— begin MATERIAL FOR THE TASK —
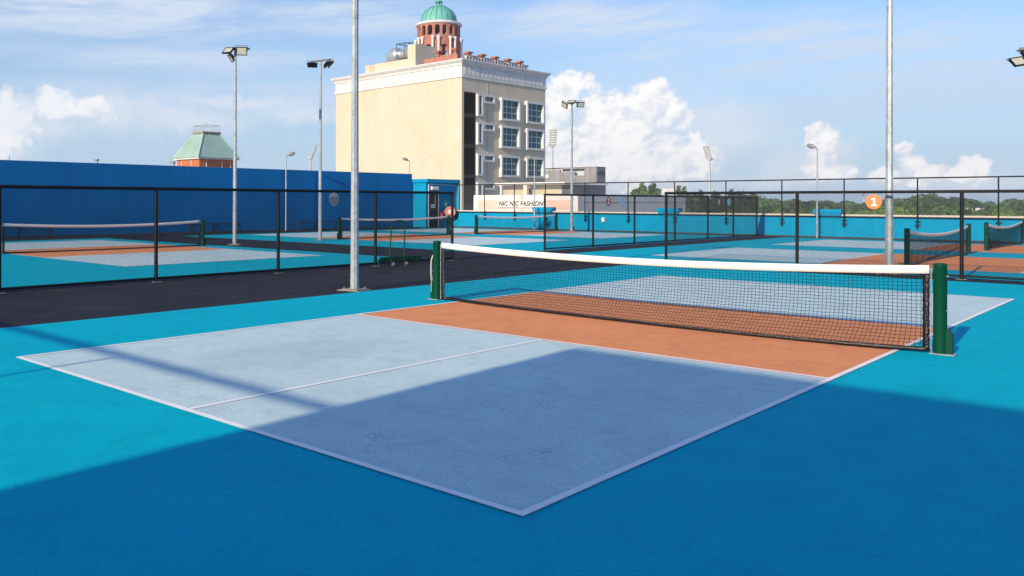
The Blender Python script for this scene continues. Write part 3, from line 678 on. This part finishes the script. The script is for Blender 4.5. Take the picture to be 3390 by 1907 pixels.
# frieze and cornice
fz = MB(); fz.box(W0-.12, .12, -.12, D0+.12, 15.401, 15.62); fz.box(W0-.04, .04, -.04, D0+.04, 15.621, 16.72)
fz.box(W0-.14, .14, -.14, D0+.14, 16.721, 16.86)
prof = [(.18,16.861),(.20,16.98),(.30,17.05),(.42,17.18),(.50,17.28),(.50,17.40),(.0,17.42)]
vs = []
for o_, z in prof:
    vs += [(W0-o_,-o_,z),(o_,-o_,z),(o_,D0+o_,z),(W0-o_,D0+o_,z)]
fs = [(i*4+k, i*4+(k+1)%4, (i+1)*4+(k+1)%4, (i+1)*4+k) for i in range(len(prof)-1) for k in range(4)]
fz.add(vs, fs); fz.add(vs[-4:], [(0,1,2,3)])
pn = fz; k = 29
for i in range(k):
    x = W0+.35+(abs(W0)-.6)*i/k; pn.box(x, x+.50, -.085, -.041, 15.75, 16.66)
for i in range(20):
    y = .3+(D0-.6)*i/20; pn.box(.041, .085, y, y+.50, 15.75, 16.66)
fz.build('cornice', M_TRIM, cb)
MB().box(0.002,.02,.35,2.24,-13.8,13.83).build('louvre_strip', M_DARK, cb)
for z_ in (11.0, 7.6, 4.2, .8): MB().box(.021,.06,.37,2.22,z_,z_+.45).build('louvre_band', mat('brown band', (.028,.018,.012), .8, .2, 2), cb)
MB().box(.002,.03,4.35,4.42,-3,15.3).build('downpipe', mat('old pipe', (.42,.38,.30), .7), cb)
def window(y0, y1, z0, z1, cols, rows, fw=.26, dep=.40):
    f = MB(); f.box(.003,dep,y0,y0+fw,z0,z1); f.box(.003,dep,y1-fw,y1,z0,z1); f.box(.003,dep,y0+fw,y1-fw,z1-fw,z1); f.box(.003,dep,y0+fw,y1-fw,z0,z0+fw)
    o = f.build('window', M_TRIM, cb)
    MB().box(.004,.03,y0+fw,y1-fw,z0+fw,z1-fw).build('pane', M_GLASS, o)
    m = MB(); ya, yb, za, zb = y0+fw, y1-fw, z0+fw, z1-fw; t = .045
    for c in range(1, cols): y = ya+(yb-ya)*c/cols; m.box(.031,.07,y-t,y+t,za,zb)
    for r in range(1, rows): z = za+(zb-za)*r/rows; m.box(.031,.066,ya,yb,z-t,z+t)
    m.build('glazing_bars', M_TRIM, o)
for zt, zb in ((13.75,11.23),(10.54,8.04),(7.01,4.53),(3.79,1.26)):
    window(2.40, 3.33, zb, zt, 1, 2, .22, .30)
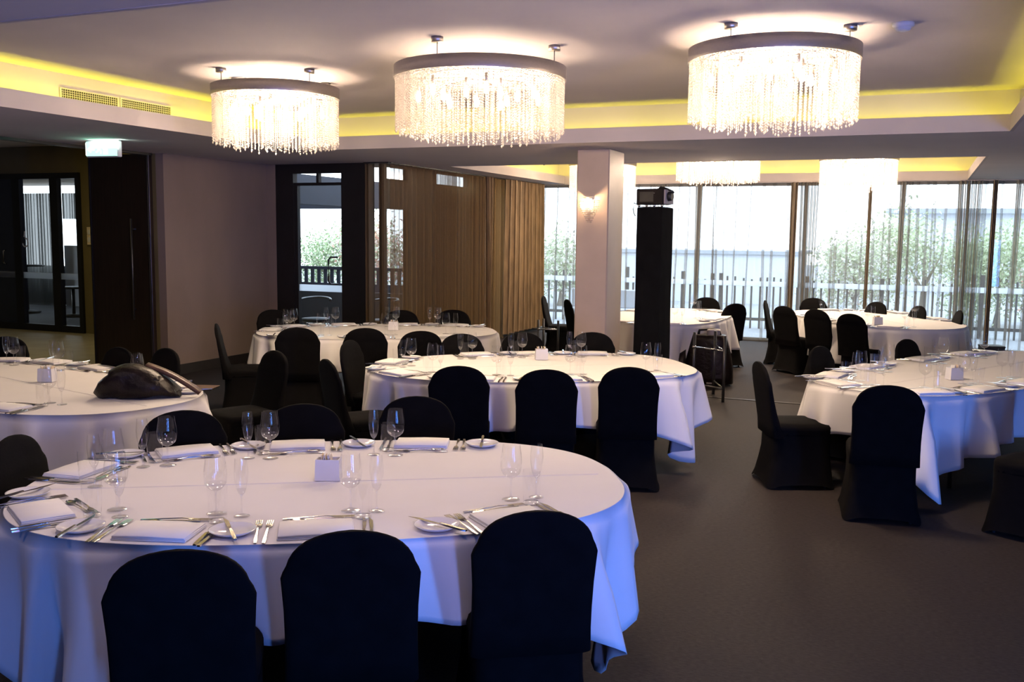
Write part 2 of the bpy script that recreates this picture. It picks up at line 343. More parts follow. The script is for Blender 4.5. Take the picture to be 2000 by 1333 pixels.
for i, (a, b) in enumerate(fd):
    fr = struct(MB().box(a, a+.09, 12.80, 12.9, 0, 2.84).box(b-.09, b, 12.80, 12.9, 0, 2.84).box(a+.09, b-.09, 12.80, 12.9, 2.74, 2.84).box(a+.09, b-.09, 12.80, 12.9, 0, .12).build('door_%d' % (i+2), M_['frame']))
    if i == 0:
        struct(MB().box(a+.09, b-.09, 12.84, 12.87, .12, 2.74).build('door_panel', M_['bluegrey'], fr))
        struct(MB().tube([(-15.5, 12.80, 1.20), (-15.5, 12.74, 1.22), (-15.5, 12.74, 1.44), (-15.5, 12.80, 1.46)], .012).build('pull_handle', M_['chrome'], fr))
    else:
        struct(MB().box(a+.09, b-.09, 12.845, 12.855, .12, 2.74).build('pane', M_['pane'], fr))
    struct(MB().box(a+.09, b-.09, 12.825, 12.835, .95, 1.06).build('frosted_band', M_['film'], fr))
    if i == 1:
        ms = []
        for k in range(22):
            t = 2*PI*k/22*.8
            ms.append((-15.05+.07*math.sin(t), 12.838, 1.60+.08*math.cos(t)))
        mk = MB().tube(ms, .010, 6).tube([(-15.07, 12.838, 1.70), (-15.06, 12.838, 1.74), (-15.05, 12.838, 1.80)], .012, 6)
        struct(mk.build('round_marking', M_['plastic'], fr))
dl = struct(MB().cbox(-9.86, -8.86, 9.40, 9.46, .01, 2.79, .004).build('door_5', M_['darkwood']))
struct(MB().box(-9.84, -9.825, 9.385, 9.40, .02, 2.77).box(-8.89, -8.875, 9.385, 9.40, .02, 2.77).build('edge_strip', M_['frame'], dl))
struct(MB().tube([(-9.13, 9.36, .72), (-9.13, 9.36, 1.99)], .012).tube([(-9.13, 9.36, .85), (-9.13, 9.40, .85)], .01).tube([(-9.13, 9.36, 1.86), (-9.13, 9.40, 1.86)], .016).tube([(-9.13, 9.36, 1.86), (-9.06, 9.36, 1.86)], .012).build('pull_handle', M_['leg'], dl))
sbox('trim_2', M_['frame'], -8.93, -8.85, 2.0, 9.46, SO-.03, SO)
pl = thing('wall_panel', 'narrow beige switch plate on the foyer wall beside the dark door', 'switch', (-13.53, 12.85, 1.58))
MB().cbox(0, .11, -.03, 0, 0, .31, .006).build('plate', M_['paper'], pl)
MB().box(.03, .08, -.036, -.03, .18, .26).box(.03, .08, -.036, -.03, .05, .13).build('button', M_['plastic'], pl)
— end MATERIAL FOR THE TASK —
SHORT EXERCISE >>
Leave out the pictures and repeat everything else in the records exactly.

FULL SOLUTION >>
The Blender Python script for this scene continues. Write part 3, from line 678 on. This part finishes the script. The script is for Blender 4.5. Take the picture to be 3390 by 1907 pixels.
# frieze and cornice
fz = MB(); fz.box(W0-.12, .12, -.12, D0+.12, 15.401, 15.62); fz.box(W0-.04, .04, -.04, D0+.04, 15.621, 16.72)
fz.box(W0-.14, .14, -.14, D0+.14, 16.721, 16.86)
prof = [(.18,16.861),(.20,16.98),(.30,17.05),(.42,17.18),(.50,17.28),(.50,17.40),(.0,17.42)]
vs = []
for o_, z in prof:
    vs += [(W0-o_,-o_,z),(o_,-o_,z),(o_,D0+o_,z),(W0-o_,D0+o_,z)]
fs = [(i*4+k, i*4+(k+1)%4, (i+1)*4+(k+1)%4, (i+1)*4+k) for i in range(len(prof)-1) for k in range(4)]
fz.add(vs, fs); fz.add(vs[-4:], [(0,1,2,3)])
pn = fz; k = 29
for i in range(k):
    x = W0+.35+(abs(W0)-.6)*i/k; pn.box(x, x+.50, -.085, -.041, 15.75, 16.66)
for i in range(20):
    y = .3+(D0-.6)*i/20; pn.box(.041, .085, y, y+.50, 15.75, 16.66)
fz.build('cornice', M_TRIM, cb)
MB().box(0.002,.02,.35,2.24,-13.8,13.83).build('louvre_strip', M_DARK, cb)
for z_ in (11.0, 7.6, 4.2, .8): MB().box(.021,.06,.37,2.22,z_,z_+.45).build('louvre_band', mat('brown band', (.028,.018,.012), .8, .2, 2), cb)
MB().box(.002,.03,4.35,4.42,-3,15.3).build('downpipe', mat('old pipe', (.42,.38,.30), .7), cb)
def window(y0, y1, z0, z1, cols, rows, fw=.26, dep=.40):
    f = MB(); f.box(.003,dep,y0,y0+fw,z0,z1); f.box(.003,dep,y1-fw,y1,z0,z1); f.box(.003,dep,y0+fw,y1-fw,z1-fw,z1); f.box(.003,dep,y0+fw,y1-fw,z0,z0+fw)
    o = f.build('window', M_TRIM, cb)
    MB().box(.004,.03,y0+fw,y1-fw,z0+fw,z1-fw).build('pane', M_GLASS, o)
    m = MB(); ya, yb, za, zb = y0+fw, y1-fw, z0+fw, z1-fw; t = .045
    for c in range(1, cols): y = ya+(yb-ya)*c/cols; m.box(.031,.07,y-t,y+t,za,zb)
    for r in range(1, rows): z = za+(zb-za)*r/rows; m.box(.031,.066,ya,yb,z-t,z+t)
    m.build('glazing_bars', M_TRIM, o)
for zt, zb in ((13.75,11.23),(10.54,8.04),(7.01,4.53),(3.79,1.26)):
    window(2.40, 3.33, zb, zt, 1, 2, .22, .30)
Write part 2 of the bpy script that recreates this picture. It picks up at line 343. More parts follow. The script is for Blender 4.5. Take the picture to be 2000 by 1333 pixels.
for i, (a, b) in enumerate(fd):
    fr = struct(MB().box(a, a+.09, 12.80, 12.9, 0, 2.84).box(b-.09, b, 12.80, 12.9, 0, 2.84).box(a+.09, b-.09, 12.80, 12.9, 2.74, 2.84).box(a+.09, b-.09, 12.80, 12.9, 0, .12).build('door_%d' % (i+2), M_['frame']))
    if i == 0:
        struct(MB().box(a+.09, b-.09, 12.84, 12.87, .12, 2.74).build('door_panel', M_['bluegrey'], fr))
        struct(MB().tube([(-15.5, 12.80, 1.20), (-15.5, 12.74, 1.22), (-15.5, 12.74, 1.44), (-15.5, 12.80, 1.46)], .012).build('pull_handle', M_['chrome'], fr))
    else:
        struct(MB().box(a+.09, b-.09, 12.845, 12.855, .12, 2.74).build('pane', M_['pane'], fr))
    struct(MB().box(a+.09, b-.09, 12.825, 12.835, .95, 1.06).build('frosted_band', M_['film'], fr))
    if i == 1:
        ms = []
        for k in range(22):
            t = 2*PI*k/22*.8
            ms.append((-15.05+.07*math.sin(t), 12.838, 1.60+.08*math.cos(t)))
        mk = MB().tube(ms, .010, 6).tube([(-15.07, 12.838, 1.70), (-15.06, 12.838, 1.74), (-15.05, 12.838, 1.80)], .012, 6)
        struct(mk.build('round_marking', M_['plastic'], fr))
dl = struct(MB().cbox(-9.86, -8.86, 9.40, 9.46, .01, 2.79, .004).build('door_5', M_['darkwood']))
struct(MB().box(-9.84, -9.825, 9.385, 9.40, .02, 2.77).box(-8.89, -8.875, 9.385, 9.40, .02, 2.77).build('edge_strip', M_['frame'], dl))
struct(MB().tube([(-9.13, 9.36, .72), (-9.13, 9.36, 1.99)], .012).tube([(-9.13, 9.36, .85), (-9.13, 9.40, .85)], .01).tube([(-9.13, 9.36, 1.86), (-9.13, 9.40, 1.86)], .016).tube([(-9.13, 9.36, 1.86), (-9.06, 9.36, 1.86)], .012).build('pull_handle', M_['leg'], dl))
sbox('trim_2', M_['frame'], -8.93, -8.85, 2.0, 9.46, SO-.03, SO)
pl = thing('wall_panel', 'narrow beige switch plate on the foyer wall beside the dark door', 'switch', (-13.53, 12.85, 1.58))
MB().cbox(0, .11, -.03, 0, 0, .31, .006).build('plate', M_['paper'], pl)
MB().box(.03, .08, -.036, -.03, .18, .26).box(.03, .08, -.036, -.03, .05, .13).build('button', M_['plastic'], pl)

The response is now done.